The first, a very compact system labeled AL93, has been tracking toward the southwest over the past day and has just made "landfall" near Daytona Beach FL as a 1013mb Low.  It is bringing heavy rain, hail, and/or gusty winds to much of the central FL peninsula, and will soon enter the northeast Gulf of Mexico.  Though unlikely, there is a chance that this will re-develop over the Gulf and head generally westward as a Tropical Storm.  I won't say any more about that unless it actually survives the Florida transit.


The second area of disturbed weather is in the central Caribbean, north of Colombia/Panama centered near 12N 77W.  It is nearly stationary, and although environmental conditions are unfavorable now, they could improve in 2-3 days, allowing this to develop and crawl NW-N toward the Yucatan-Cuba area.


The first couple of names on this year's roster are Arlene and Bret.  Since the blog format is new this season, I'm sending the posts to the old mailing list as well.

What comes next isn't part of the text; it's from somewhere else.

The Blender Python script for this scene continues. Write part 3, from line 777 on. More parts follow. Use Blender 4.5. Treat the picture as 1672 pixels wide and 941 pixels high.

I'd also like to point out that the CSU's June 1 Seasonal Forecast is available at http://hurricane.atmos.colostate.edu/Forecasts/2011/june2011/jun2011.pdf ... the short version is that 2011 should be an active season, though not as active as the historic 2010 season.  The forecast calls for 16 named storms, 9 hurricanes, and 5 major hurricanes, or about 75% higher than average.